Saturday, June 2, 2007

Emergent-Immanence

Dennett sees people as having propositional attitudes only as a useful fiction. It is a pragmatic move to suggest that other people have subjective experience of beliefs and desires. The subject is in no way constitutive of what is really going on inside our consciousness. Instead, we cannot even really talk of a genuinely existing inner mind, subjectivity or interiority---to do so commits one to the ontological absurdity of thinking of the first-person perspective as actually truly existing. The push to naturalize and ground consciousness in a way compatible with the physical sciences is where our philosophical commitment should lie.
I want to suggest a new, or perhaps older appropriation of Husserl's talk of the first-personal. Strictly speaking, I want to construct a theory of agency that centrally treats intentionality as a focal point from which all standpoints when facing the world are related through.

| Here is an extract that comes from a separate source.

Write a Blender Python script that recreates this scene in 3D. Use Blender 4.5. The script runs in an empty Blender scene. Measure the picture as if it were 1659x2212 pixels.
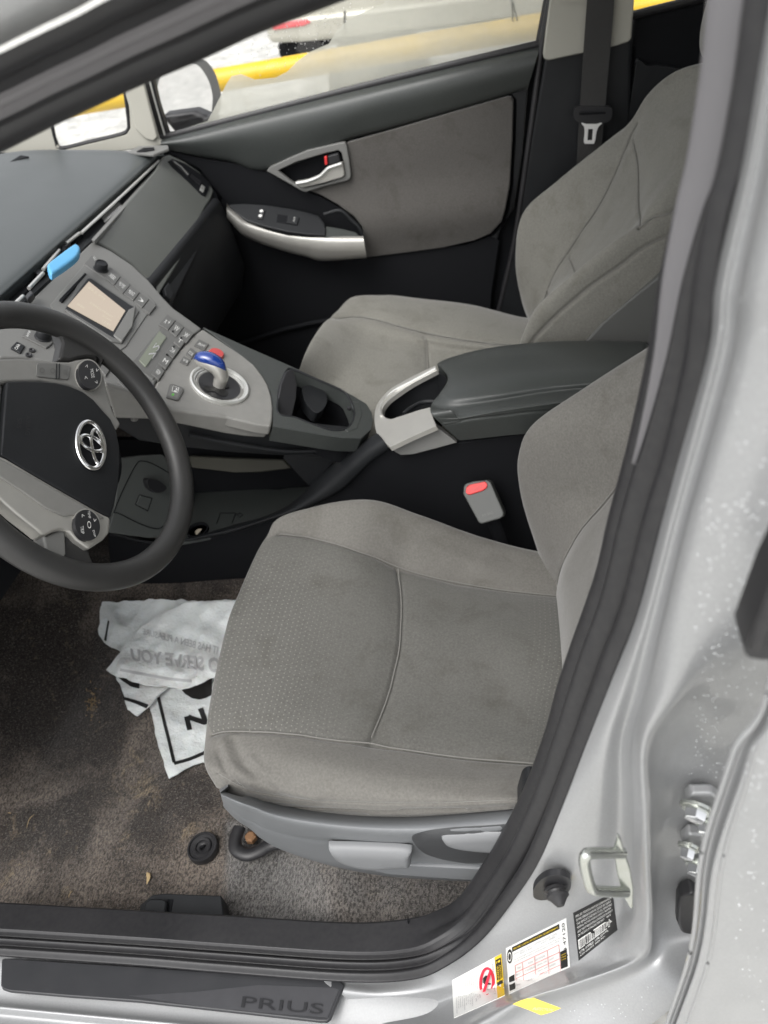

Heidegger said famously "we are already under way." We are borne in a world set in motion from our own point of view. There is no other way to view the world except through our subjective experience. It is within phenomenology by turning to the immanent structures revealed in intentional experience that one can begin to see what is truly constitutive of the world. My knowledge is a product only because I am conscious of the world. It is this impulse I want to articulate somehow in Husserl that reverses the push to naturalize.
When viewed scientifically, everything about our human condition becomes easily reduced to parts without taking into consideration the immanently given in subjectivity. Reasons for this are many. First, talk of subjectivity as abstracted from the concrete experience of the world is seen as an aberration and leftover from the German Idealists. Subjectivity is metaphysical aloof and an impractical concept to hold in any contemp0rary metaphysics. Husserl connects up our transcendental reflection with the immanent, that is, with the concrete presentation of the world thrust upon us by its only forceful presence. There is nothing metaphysically aloof when concrete experience is joined to the transcendental.
Looking at the problem of agency, one finds it difficult, if not impossible, to sweep away the subjective. This is my main intuition. I am against calling the use of our language referring to beliefs and desires, as well as other areas of phenomenology, as useless fictions in the Dennettian sense. Instead, we do have feelings; we do have sensations, feelings, impressions, beliefs, attitudes and faculties. To ignore how we experience ourselves as a subjectivity fundamentally is absurd.